Berlin version 2.013

​During the 20th century, Berlin has had many faces: an imperial hub and thriving business center in the early 1900s, a chaotic yet culturally dominant mega-city during the inter-war years of the 1920s; the stage for the grisliest drama of the 20th century during the 1930s and 40s; a shattered, divided city during the Cold War; and finally the "poor but sexy" capital of a reunited and resurgent Germany.

I'll try to go into depth about each of these aspects in other posts, but for now I wanted to write a brief description of the city as I've found it.

Berlin's population is currently about 3.5 million. That's nearly 1 million fewer people than lived here at the end of the 1930s, just prior to WWII. What that means is that Berlin has a lot of extra space. There are more vacant lots, abandoned buildings, and unused public land than in any other large city I've seen. The unused land and warehouse space has often become home to vagrants, drug dealers, and nightclubs.

​Even with all the extra space, there's something of a real estate boom happening in certain neighborhoods. In my neighborhood, apartment rents have increased 20% in the last 2-3 years. What's behind the boom? Well, people like me. Foreigners and non-Berlin Germans have been drawn to the city in increasing numbers since reunification in the early 1990s.

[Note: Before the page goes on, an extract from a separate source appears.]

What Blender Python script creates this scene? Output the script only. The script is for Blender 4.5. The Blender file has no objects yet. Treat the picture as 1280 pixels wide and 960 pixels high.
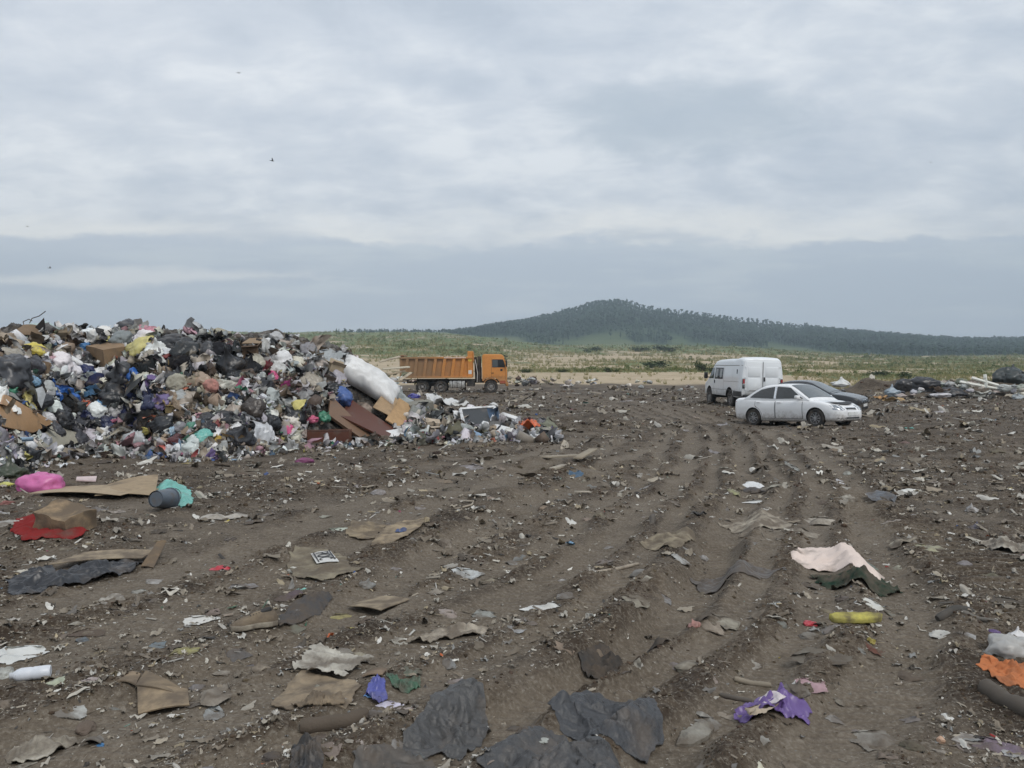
import bpy, bmesh, math, random
import numpy as np
from mathutils import Vector, Matrix, Euler, Quaternion

random.seed(7)
RNG = np.random.default_rng(7)
SC = bpy.context.scene
COL = SC.collection
PI = math.pi
R = math.radians

# ------------------------------------------------------------------ noise
_PR = np.random.default_rng(11)
_PERM = _PR.permutation(4096).astype(np.int64)
_PERM = np.concatenate([_PERM, _PERM])
_ang = _PR.random(4096) * 2 * PI
_GX, _GY = np.cos(_ang), np.sin(_ang)
_g3 = _PR.normal(size=(4096, 3)); _g3 /= np.linalg.norm(_g3, axis=1)[:, None]
_RV = _PR.random((4096, 3))

def _h2(ix, iy, seed):
    return _PERM[_PERM[(ix + seed * 131) & 4095] + (iy & 4095)]

def n2(x, y, seed=0):
    x = np.asarray(x, float); y = np.asarray(y, float)
    ix = np.floor(x).astype(np.int64); iy = np.floor(y).astype(np.int64)
    fx = x - ix; fy = y - iy
    u = fx * fx * fx * (fx * (fx * 6 - 15) + 10); v = fy * fy * fy * (fy * (fy * 6 - 15) + 10)
    def g(dx, dy):
        h = _h2(ix + dx, iy + dy, seed)
        return _GX[h] * (fx - dx) + _GY[h] * (fy - dy)
    a = g(0, 0); b = g(1, 0); c = g(0, 1); d = g(1, 1)
    return 1.5 * (a + u * (b - a) + v * (c - a + u * (a - b - c + d)))

def fbm2(x, y, o=4, seed=0, gain=.5, lac=2.03):
    s = 0; a = 1.; t = 0
    for i in range(o):
        s = s + a * n2(x, y, seed + i * 7); t += a; a *= gain
        x = np.asarray(x) * lac + 3.1; y = np.asarray(y) * lac - 1.7
    return s / t

def n3(p, seed=0):
    p = np.asarray(p, float)
    i = np.floor(p).astype(np.int64); f = p - i
    w = f * f * f * (f * (f * 6 - 15) + 10)
    r = 0
    for dx in (0, 1):
        for dy in (0, 1):
            for dz in (0, 1):
                h = _PERM[_PERM[_PERM[(i[:, 0] + dx + seed * 131) & 4095] + ((i[:, 1] + dy) & 4095)] + ((i[:, 2] + dz) & 4095)]
                g = _g3[h]
                d = g[:, 0] * (f[:, 0] - dx) + g[:, 1] * (f[:, 1] - dy) + g[:, 2] * (f[:, 2] - dz)
                r = r + d * (w[:, 0] if dx else 1 - w[:, 0]) * (w[:, 1] if dy else 1 - w[:, 1]) * (w[:, 2] if dz else 1 - w[:, 2])
    return r * 1.6

def worley(x, y, seed=0):
    x = np.asarray(x, float); y = np.asarray(y, float)
    ix = np.floor(x).astype(np.int64); iy = np.floor(y).astype(np.int64)
    best = np.full(x.shape, 9.); rv = np.zeros(x.shape)
    for dx in (-1, 0, 1):
        for dy in (-1, 0, 1):
            h = _h2(ix + dx, iy + dy, seed)
            d = (ix + dx + _RV[h, 0] - x) ** 2 + (iy + dy + _RV[h, 1] - y) ** 2
            m = d < best
            best = np.where(m, d, best); rv = np.where(m, _RV[h, 2], rv)
    return np.sqrt(best), rv

def sst(a, b, x):
    t = np.clip((np.asarray(x, float) - a) / (b - a), 0, 1)
    return t * t * (3 - 2 * t)

# ------------------------------------------------------------------ camera
F, CX, CY, EYE, HOR = 960., 640., 480., 1.75, 463.
PITCH = math.atan((CY - HOR) / F)
cam_d = bpy.data.cameras.new('camera'); cam = bpy.data.objects.new('camera', cam_d); COL.objects.link(cam)
cam_d.sensor_width = 36; cam_d.lens = F / 1280 * 36; cam_d.clip_start = .05; cam_d.clip_end = 20000
cam.location = (0, 0, EYE); cam.rotation_euler = (PI / 2 - PITCH, 0, 0)
SC.camera = cam

def ray(u, v):
    r = (np.asarray(u, float) - CX) / F; up = -(np.asarray(v, float) - CY) / F
    cp, sp = math.cos(PITCH), math.sin(PITCH)
    return r, cp + up * sp, up * cp - sp           # dx, dy, dz

def at(u, v, y):
    """the point seen at photo pixel (u, v) at depth y metres"""
    dx, dy, dz = ray(u, v)
    return np.array([dx / dy * y, y, EYE + dz / dy * y])

def proj(p):
    x, y, z = p[0], p[1], p[2] - EYE
    cp, sp = math.cos(PITCH), math.sin(PITCH)
    f = y * cp - z * sp; up = y * sp + z * cp
    return CX + F * x / f, CY - F * up / f

# ------------------------------------------------------------------ mesh helpers
def mesh(name, V, Fs, mat=None, smooth=True, cols=None, mats=None):
    """V (n,3); Fs: one (m,k) array or a list of lists"""
    V = np.asarray(V, np.float32)
    me = bpy.data.meshes.new(name)
    if isinstance(Fs, np.ndarray):
        m, k = Fs.shape
        me.vertices.add(len(V)); me.vertices.foreach_set('co', V.ravel())
        me.loops.add(m * k); me.loops.foreach_set('vertex_index', Fs.astype(np.int32).ravel())
        me.polygons.add(m)
        me.polygons.foreach_set('loop_start', np.arange(0, m * k, k, dtype=np.int32))
        me.polygons.foreach_set('loop_total', np.full(m, k, np.int32))
        me.update(calc_edges=True)
    else:
        me.from_pydata([tuple(map(float, v)) for v in V], [], [tuple(int(i) for i in f) for f in Fs])
        me.update()
    if smooth: me.polygons.foreach_set('use_smooth', np.ones(len(me.polygons), bool))
    if cols is not None:
        at_ = me.color_attributes.new('col', 'FLOAT_COLOR', 'POINT')
        c = np.ones((len(V), 4), np.float32); c[:, :np.asarray(cols).shape[1]] = cols
        at_.data.foreach_set('color', c.ravel())
    if mat is not None: me.materials.append(mat)
    me.validate()
    return me

def obj(name, me, parent=None, loc=None, rot=None, color=None, scale=None):
    o = bpy.data.objects.new(name, me); COL.objects.link(o)
    if parent is not None: o.parent = parent
    if loc is not None: o.location = [float(a) for a in loc]
    if rot is not None: o.rotation_euler = rot
    if scale is not None: o.scale = (scale,) * 3 if np.isscalar(scale) else scale
    if color is not None: o.color = (color[0], color[1], color[2], 1)
    return o

def tag(o, label=None, cat=None, group=None, kind=None):
    if label: o['label'] = label
    if cat: o['category'] = cat
    if group: o['group'] = group
    if kind: o['kind'] = kind
    return o

def empty(name, loc=(0, 0, 0), rot=(0, 0, 0)):
    o = bpy.data.objects.new(name, None); COL.objects.link(o)
    o.location = [float(a) for a in loc]; o.rotation_euler = rot; o.empty_display_size = .2
    return o

class MB:
    """collects shapes into one mesh"""
    def __init__(s): s.v = []; s.f = []; s.n = 0
    def add(s, V, Fs):
        V = np.asarray(V, float)
        s.v.append(V); s.f += [[int(i) + s.n for i in f] for f in Fs]; s.n += len(V)
        return s
    def box(s, c, d, rot=None, bev=0.0, taper=None):
        """bevelled box: centre c, full size d"""
        d = np.asarray(d, float) / 2
        b = min(bev, d.min() * .9)
        if b <= 0:
            P = np.array([[x, y, z] for x in (-1, 1) for y in (-1, 1) for z in (-1, 1)], float) * d
            Fs = [(0, 1, 3, 2), (4, 6, 7, 5), (0, 4, 5, 1), (2, 3, 7, 6), (0, 2, 6, 4), (1, 5, 7, 3)]
        else:
            bm = bmesh.new(); bmesh.ops.create_cube(bm, size=2)
            for v in bm.verts: v.co = Vector((v.co.x * d[0], v.co.y * d[1], v.co.z * d[2]))
            bmesh.ops.bevel(bm, geom=bm.edges[:], offset=b, segments=2, affect='EDGES', profile=.5)
            bm.verts.index_update()
            P = np.array([v.co[:] for v in bm.verts]); Fs = [[v.index for v in f.verts] for f in bm.faces]; bm.free()
        if taper is not None:                      # top scaled in x, y
            t = (P[:, 2] + d[2]) / (2 * d[2])
            P[:, 0] *= 1 + (taper[0] - 1) * t; P[:, 1] *= 1 + (taper[1] - 1) * t
        if rot is not None: P = P @ np.array(Euler(rot).to_matrix()).T
        return s.add(P + np.asarray(c, float), Fs)
    def tube(s, pts, r, seg=8, cap=True):
        pts = np.asarray(pts, float); n = len(pts)
        r = np.full(n, r) if np.isscalar(r) else np.asarray(r)
        V = []
        t = np.gradient(pts, axis=0); t /= np.linalg.norm(t, axis=1)[:, None] + 1e-9
        ref = np.array([0, 0, 1.]) if abs(t[0][2]) < .9 else np.array([1., 0, 0])
        for i in range(n):
            a = np.cross(t[i], ref); a /= np.linalg.norm(a) + 1e-9; b = np.cross(a, t[i])
            for k in range(seg):
                th = 2 * PI * k / seg
                V.append(pts[i] + r[i] * (math.cos(th) * a + math.sin(th) * b))
        Fs = [[i * seg + k, i * seg + (k + 1) % seg, (i + 1) * seg + (k + 1) % seg, (i + 1) * seg + k] for i in range(n - 1) for k in range(seg)]
        if cap: Fs += [list(range(seg)), list(range((n - 1) * seg, n * seg))[::-1]]
        return s.add(V, Fs)
    def lathe(s, prof, seg=24, axis='z', M=None, closed=False):
        """prof: list of (radius, height)"""
        V = []; n = len(prof)
        for (r, h) in prof:
            for k in range(seg):
                a = 2 * PI * k / seg
                c, q = r * math.cos(a), r * math.sin(a)
                V.append((c, q, h) if axis == 'z' else (c, h, q) if axis == 'y' else (h, c, q))
        Fs = []
        for i in range(n if closed else n - 1):
            j = (i + 1) % n
            for k in range(seg):
                k2 = (k + 1) % seg
                q = [i * seg + k, i * seg + k2, j * seg + k2, j * seg + k]
                Fs.append(q if axis != 'y' else q[::-1])
        V = np.array(V)
        if M is not None: V = V @ np.array(M.to_3x3()).T + np.array(M.translation)
        return s.add(V, Fs)
    def prism(s, poly, y0, y1, axis='y'):
        """polygon (a, b) extruded along an axis"""
        n = len(poly); V = []
        for h in (y0, y1):
            for (a, b) in poly: V.append((a, h, b) if axis == 'y' else (a, b, h) if axis == 'z' else (h, a, b))
        Fs = [list(range(n)), list(range(n, 2 * n))[::-1]] + [[i, i + n, (i + 1) % n + n, (i + 1) % n] for i in range(n)]
        return s.add(V, Fs)
    def patch(s, P):
        """grid of points (a,b,3)"""
        P = np.asarray(P, float); a, b = P.shape[:2]
        Fs = [[i * b + j, i * b + j + 1, (i + 1) * b + j + 1, (i + 1) * b + j] for i in range(a - 1) for j in range(b - 1)]
        return s.add(P.reshape(-1, 3), Fs)
    def mesh(s, name, mat, smooth=False, angle=None):
        me = bpy.data.meshes.new(name)
        me.from_pydata([tuple(v) for v in np.concatenate(s.v).tolist()], [], s.f); me.update()
        bm = bmesh.new(); bm.from_mesh(me); bmesh.ops.recalc_face_normals(bm, faces=bm.faces[:]); bm.to_mesh(me); bm.free()
        if smooth: me.polygons.foreach_set('use_smooth', np.ones(len(me.polygons), bool))
        if angle: 
            me.polygons.foreach_set('use_smooth', np.ones(len(me.polygons), bool)); me.set_sharp_from_angle(angle=R(angle))
        if mat: me.materials.append(mat)
        return me
    def build(s, name, mat, parent=None, smooth=False, angle=None, **k):
        return obj(name, s.mesh(name, mat, smooth, angle), parent, **k)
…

This has pushed homegrown Berliners into outer regions and has led to increasing tension between the "newbies" and the "originals."

The price of Berlin real estate is still much lower than other major cities. This has attracted artists, musicians, students, and entrepreneurs. There are hundreds of startups, galleries, and funky stores that couldn't survive New York rents, but do just fine in Berlin.

On the other side of the spectrum, Berlin is the capital of the most prosperous country in Europe. So while poor artists do well here, there's also been a huge emphasis on building up Berlin as a world class political, cultural, and tourist center. The federal government has spent hundreds of billions of dollars on massive construction projects intended to project an image of Berlin as a "world city."

​These construction projects are meant to erase the legacy of Berlin as a city that was destroyed by bombs during the 1940s and then divided by ideology for the duration of the Cold War. In a sense, they are attempts to return Berlin to the "glory days" of the 1900s, when it was the leading cultural center in Europe.

But Berlin can't escape it's past. The magnitude of physical destruction in the 1940s and the division of the late 20th century have left their marks. Some of these scars are temporary, while others will last forever. I hope to use this blog to talk about these 20th century scars, and how the 21st century city obscures, preserves, and heals them.